Provided records:
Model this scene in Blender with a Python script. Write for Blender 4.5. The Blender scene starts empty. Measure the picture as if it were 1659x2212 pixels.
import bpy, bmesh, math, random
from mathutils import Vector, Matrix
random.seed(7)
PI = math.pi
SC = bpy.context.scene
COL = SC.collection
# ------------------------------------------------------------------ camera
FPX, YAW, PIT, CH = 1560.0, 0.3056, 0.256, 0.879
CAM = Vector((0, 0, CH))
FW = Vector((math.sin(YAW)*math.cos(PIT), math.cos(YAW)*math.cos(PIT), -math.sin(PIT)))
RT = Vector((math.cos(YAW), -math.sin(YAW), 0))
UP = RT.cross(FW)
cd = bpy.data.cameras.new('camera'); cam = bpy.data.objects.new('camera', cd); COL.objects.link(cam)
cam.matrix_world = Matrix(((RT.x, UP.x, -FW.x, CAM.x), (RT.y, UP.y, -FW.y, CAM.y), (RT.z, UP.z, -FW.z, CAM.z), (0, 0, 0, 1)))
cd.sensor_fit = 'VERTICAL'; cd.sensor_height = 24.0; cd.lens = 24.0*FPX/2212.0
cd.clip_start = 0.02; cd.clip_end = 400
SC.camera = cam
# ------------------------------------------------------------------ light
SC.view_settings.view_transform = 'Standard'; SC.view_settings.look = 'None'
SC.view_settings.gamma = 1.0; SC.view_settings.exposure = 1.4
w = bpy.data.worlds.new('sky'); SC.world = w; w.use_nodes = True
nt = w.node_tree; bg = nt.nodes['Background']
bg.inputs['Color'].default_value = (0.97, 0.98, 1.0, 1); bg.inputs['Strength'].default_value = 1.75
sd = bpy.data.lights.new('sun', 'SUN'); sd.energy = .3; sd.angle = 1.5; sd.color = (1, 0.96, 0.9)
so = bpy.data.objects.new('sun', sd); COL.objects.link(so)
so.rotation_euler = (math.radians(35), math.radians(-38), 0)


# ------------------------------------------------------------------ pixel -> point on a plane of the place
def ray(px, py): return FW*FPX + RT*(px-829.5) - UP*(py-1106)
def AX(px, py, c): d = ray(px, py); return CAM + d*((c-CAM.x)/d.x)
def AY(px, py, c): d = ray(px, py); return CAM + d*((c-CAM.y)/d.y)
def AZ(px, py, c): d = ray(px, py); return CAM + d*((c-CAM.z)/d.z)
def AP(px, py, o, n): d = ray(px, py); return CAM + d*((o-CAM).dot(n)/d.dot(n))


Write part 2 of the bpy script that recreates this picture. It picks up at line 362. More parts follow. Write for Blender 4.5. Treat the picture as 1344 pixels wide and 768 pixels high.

--

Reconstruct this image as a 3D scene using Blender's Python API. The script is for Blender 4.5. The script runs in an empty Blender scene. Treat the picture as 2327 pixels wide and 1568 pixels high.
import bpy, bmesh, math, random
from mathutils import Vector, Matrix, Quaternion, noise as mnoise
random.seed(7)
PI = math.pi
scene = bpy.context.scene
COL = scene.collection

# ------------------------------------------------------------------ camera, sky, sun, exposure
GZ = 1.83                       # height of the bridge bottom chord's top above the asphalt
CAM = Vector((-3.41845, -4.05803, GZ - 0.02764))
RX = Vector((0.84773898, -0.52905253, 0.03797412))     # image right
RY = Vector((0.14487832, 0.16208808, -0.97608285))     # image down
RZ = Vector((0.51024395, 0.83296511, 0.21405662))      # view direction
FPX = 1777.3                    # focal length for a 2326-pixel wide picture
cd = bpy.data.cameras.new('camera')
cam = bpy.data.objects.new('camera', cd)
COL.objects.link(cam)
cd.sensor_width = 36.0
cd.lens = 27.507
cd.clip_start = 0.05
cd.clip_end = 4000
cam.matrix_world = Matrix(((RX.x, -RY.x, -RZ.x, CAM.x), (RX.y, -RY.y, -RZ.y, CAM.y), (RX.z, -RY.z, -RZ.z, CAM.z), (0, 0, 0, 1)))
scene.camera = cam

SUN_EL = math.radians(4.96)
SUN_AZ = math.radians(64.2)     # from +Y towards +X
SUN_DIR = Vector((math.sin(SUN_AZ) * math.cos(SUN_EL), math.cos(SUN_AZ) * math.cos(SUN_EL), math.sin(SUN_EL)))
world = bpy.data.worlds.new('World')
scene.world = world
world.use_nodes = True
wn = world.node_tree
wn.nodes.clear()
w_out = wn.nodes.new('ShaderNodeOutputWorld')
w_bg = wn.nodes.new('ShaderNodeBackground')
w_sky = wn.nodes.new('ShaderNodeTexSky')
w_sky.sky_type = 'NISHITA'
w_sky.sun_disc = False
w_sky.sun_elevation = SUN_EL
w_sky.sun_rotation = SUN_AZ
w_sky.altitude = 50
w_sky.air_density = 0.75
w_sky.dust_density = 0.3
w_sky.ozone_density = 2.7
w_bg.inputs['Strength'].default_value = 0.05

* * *

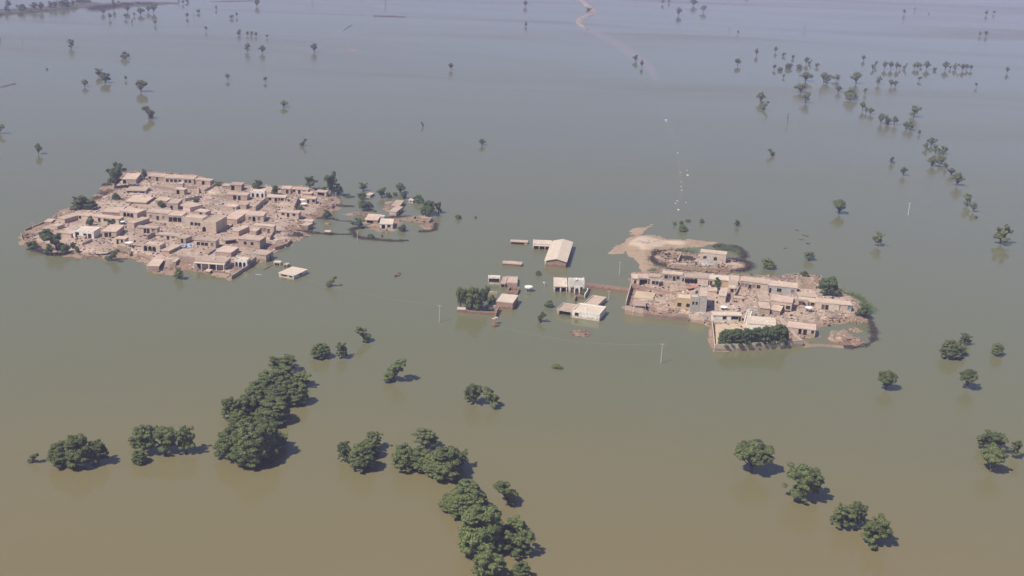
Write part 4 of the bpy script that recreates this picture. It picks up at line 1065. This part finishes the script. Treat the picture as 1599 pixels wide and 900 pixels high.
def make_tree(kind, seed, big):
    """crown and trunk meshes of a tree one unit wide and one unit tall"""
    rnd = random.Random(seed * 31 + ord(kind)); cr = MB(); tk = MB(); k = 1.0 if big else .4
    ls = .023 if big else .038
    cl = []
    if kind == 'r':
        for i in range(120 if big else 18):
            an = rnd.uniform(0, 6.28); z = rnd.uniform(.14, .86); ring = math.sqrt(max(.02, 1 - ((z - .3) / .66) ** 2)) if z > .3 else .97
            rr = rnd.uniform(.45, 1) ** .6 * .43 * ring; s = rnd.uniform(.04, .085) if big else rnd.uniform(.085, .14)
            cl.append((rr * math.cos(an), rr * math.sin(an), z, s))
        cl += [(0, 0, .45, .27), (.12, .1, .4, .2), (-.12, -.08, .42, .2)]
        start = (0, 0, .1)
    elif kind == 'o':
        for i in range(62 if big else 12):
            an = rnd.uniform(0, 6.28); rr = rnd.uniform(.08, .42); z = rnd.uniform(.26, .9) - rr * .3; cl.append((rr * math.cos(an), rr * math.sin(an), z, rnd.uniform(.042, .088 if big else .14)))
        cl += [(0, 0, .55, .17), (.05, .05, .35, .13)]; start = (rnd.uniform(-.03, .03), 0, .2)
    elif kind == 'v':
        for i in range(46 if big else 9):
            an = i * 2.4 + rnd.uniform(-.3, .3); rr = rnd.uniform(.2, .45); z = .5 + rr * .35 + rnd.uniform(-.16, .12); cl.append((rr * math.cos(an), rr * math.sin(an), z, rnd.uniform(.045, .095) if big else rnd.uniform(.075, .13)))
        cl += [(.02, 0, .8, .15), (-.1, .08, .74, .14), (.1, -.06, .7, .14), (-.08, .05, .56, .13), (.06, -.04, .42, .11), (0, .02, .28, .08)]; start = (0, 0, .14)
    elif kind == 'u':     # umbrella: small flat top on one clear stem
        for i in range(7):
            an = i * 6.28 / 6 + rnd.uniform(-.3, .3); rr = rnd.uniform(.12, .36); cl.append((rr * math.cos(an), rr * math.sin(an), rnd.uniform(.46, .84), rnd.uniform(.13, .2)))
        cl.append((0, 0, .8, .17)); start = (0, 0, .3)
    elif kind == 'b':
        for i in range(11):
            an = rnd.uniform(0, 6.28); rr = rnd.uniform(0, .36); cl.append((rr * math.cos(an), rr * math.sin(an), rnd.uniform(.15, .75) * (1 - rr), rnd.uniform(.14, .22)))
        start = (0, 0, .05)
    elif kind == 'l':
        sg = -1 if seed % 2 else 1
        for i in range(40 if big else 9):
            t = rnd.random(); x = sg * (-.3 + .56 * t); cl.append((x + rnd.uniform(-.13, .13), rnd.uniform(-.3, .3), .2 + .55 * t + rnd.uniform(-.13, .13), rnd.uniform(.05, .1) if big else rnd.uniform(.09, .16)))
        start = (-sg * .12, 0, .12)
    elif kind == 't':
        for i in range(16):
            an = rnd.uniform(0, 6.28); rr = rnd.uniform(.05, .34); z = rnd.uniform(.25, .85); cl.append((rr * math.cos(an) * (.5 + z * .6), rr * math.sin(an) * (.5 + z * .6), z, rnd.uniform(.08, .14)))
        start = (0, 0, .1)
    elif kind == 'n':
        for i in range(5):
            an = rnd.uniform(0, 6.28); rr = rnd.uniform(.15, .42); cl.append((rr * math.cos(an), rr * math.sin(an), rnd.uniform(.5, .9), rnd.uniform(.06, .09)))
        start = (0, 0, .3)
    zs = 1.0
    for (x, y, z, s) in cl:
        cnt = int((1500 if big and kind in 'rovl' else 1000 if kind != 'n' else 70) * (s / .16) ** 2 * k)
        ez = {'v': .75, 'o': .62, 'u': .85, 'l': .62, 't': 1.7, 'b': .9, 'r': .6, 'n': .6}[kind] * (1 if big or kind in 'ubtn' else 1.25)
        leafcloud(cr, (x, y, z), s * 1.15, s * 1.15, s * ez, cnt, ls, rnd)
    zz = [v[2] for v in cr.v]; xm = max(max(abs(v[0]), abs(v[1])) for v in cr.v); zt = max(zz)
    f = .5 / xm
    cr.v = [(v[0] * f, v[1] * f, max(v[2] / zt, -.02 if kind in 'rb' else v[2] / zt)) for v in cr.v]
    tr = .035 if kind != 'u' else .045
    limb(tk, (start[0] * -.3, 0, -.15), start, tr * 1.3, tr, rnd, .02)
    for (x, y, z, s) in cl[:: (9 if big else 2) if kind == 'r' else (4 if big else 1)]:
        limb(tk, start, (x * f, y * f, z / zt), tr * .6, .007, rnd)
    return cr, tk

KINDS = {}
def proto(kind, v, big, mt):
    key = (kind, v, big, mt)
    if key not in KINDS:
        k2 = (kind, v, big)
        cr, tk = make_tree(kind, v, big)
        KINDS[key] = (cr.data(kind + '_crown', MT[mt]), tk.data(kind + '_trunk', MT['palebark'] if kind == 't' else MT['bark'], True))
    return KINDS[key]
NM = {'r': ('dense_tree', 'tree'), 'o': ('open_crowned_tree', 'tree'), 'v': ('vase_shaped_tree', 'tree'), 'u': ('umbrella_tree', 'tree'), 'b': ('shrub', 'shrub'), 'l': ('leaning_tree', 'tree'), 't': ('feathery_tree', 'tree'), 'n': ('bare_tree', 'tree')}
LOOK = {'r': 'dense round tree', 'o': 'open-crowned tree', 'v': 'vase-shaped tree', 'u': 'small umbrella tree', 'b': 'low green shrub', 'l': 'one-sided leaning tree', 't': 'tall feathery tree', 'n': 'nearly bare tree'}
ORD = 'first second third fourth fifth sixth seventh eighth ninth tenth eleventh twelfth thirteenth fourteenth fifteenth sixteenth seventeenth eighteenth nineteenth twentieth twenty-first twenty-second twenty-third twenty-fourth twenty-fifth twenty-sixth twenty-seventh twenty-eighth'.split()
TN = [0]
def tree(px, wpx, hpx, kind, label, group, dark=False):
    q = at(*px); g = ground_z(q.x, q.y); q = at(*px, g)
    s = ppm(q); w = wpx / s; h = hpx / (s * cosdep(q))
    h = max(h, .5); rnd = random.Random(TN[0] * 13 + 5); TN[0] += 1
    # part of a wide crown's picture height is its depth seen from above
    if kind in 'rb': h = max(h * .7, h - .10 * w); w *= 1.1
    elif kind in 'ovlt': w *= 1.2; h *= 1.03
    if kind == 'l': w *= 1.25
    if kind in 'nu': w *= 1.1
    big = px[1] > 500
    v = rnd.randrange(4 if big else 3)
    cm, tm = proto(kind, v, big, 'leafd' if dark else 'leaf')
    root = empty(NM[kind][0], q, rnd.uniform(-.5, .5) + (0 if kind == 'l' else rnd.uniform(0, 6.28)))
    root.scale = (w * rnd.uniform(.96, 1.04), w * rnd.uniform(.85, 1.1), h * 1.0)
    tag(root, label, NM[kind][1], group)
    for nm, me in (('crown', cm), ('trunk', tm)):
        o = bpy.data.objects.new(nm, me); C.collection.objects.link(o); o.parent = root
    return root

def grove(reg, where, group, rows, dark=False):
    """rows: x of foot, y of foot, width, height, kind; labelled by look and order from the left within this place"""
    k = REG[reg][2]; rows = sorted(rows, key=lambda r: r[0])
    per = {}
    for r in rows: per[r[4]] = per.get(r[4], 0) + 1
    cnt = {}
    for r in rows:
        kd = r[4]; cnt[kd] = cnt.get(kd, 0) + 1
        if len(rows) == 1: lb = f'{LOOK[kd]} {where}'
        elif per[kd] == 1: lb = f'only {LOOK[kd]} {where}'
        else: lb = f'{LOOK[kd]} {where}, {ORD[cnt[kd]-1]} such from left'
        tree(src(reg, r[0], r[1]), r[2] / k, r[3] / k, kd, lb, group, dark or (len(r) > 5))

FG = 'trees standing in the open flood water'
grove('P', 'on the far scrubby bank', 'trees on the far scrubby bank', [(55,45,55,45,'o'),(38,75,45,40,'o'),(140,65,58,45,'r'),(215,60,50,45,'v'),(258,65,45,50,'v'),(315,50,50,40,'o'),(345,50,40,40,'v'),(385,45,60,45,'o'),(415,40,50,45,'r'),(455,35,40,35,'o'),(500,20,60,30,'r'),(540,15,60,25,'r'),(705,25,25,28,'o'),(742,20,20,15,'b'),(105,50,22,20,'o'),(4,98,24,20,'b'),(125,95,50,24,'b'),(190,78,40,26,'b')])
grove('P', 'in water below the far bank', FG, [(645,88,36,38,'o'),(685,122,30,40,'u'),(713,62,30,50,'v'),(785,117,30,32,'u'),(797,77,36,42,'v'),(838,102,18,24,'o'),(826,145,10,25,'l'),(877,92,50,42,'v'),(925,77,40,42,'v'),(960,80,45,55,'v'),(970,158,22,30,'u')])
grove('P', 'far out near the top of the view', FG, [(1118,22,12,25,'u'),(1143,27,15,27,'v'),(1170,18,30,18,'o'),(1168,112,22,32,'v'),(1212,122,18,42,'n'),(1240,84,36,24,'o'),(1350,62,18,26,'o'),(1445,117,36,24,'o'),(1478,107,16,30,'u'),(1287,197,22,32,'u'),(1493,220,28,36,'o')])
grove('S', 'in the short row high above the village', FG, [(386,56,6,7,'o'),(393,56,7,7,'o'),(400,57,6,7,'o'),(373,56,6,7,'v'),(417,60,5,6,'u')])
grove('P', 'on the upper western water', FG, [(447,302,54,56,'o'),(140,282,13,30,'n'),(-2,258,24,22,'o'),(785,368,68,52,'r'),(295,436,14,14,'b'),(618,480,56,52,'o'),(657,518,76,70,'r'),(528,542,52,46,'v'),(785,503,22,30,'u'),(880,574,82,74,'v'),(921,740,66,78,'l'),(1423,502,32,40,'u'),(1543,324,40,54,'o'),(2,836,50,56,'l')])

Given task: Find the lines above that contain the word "scene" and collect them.

Completed exercise:
Model this scene in Blender with a Python script. Write for Blender 4.5. The Blender scene starts empty. Measure the picture as if it were 1659x2212 pixels.
SC = bpy.context.scene
Reconstruct this image as a 3D scene using Blender's Python API. The script is for Blender 4.5. The script runs in an empty Blender scene. Treat the picture as 2327 pixels wide and 1568 pixels high.
scene = bpy.context.scene
COL = scene.collection
scene.camera = cam
scene.world = world